I called it. Liberal use of hand energy…and we aren’t even done yet.

Also lesson one: Don’t fuck with James Lipton. That. Was. Awesome.

Chestnuts roasted by Kev @ 12/23/2007 3:46 PM


Matt: Think you can tell us how the party went? I wanna know if you had that big punchbowl of eggnog with the moose-mugs like in Christmas Vacation.

Chestnuts roasted by DocDragon @ 12/23/2007 3:46 PM


I was wondering about the calculator too. Whatever it is, I like the sound of it.

Chestnuts roasted by clumsyonice @ 12/23/2007 3:47 PM


Since nobody else has pointed it out, could the following dialogue be a dig at the pre-release hype for the final _Harry Potter_ book?
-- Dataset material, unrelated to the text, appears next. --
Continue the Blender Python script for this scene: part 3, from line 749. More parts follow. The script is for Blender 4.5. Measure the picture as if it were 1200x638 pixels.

TRUDY: And that just leaves us…and you. How does it feel, tiger? How does it feel to be this year’s token major character death?

TIGERBOY: What?! No! Don’t do this!

CAROL: Sorry, Tigerboy. This war has built waaay too much suspense to wrap up without somebody offing at least one major character. We elect you for this honor

Chestnuts roasted by Somew Weasely @ 12/23/2007 3:47 PM


Good point, Somew Weasely those could be digs at what towards the end of the HP series seemed like killing off major characters just to make a point. However, other shows do that as well, anything penned by Joss Whedon, Lost, and Heroes. Truthfully I find it a bit annoying.

Also Matt, unfortunately it seems you attract loads of college students, and other folks who seem to go home for the holidays, to places with little or no Internet access. Don’t take it personally!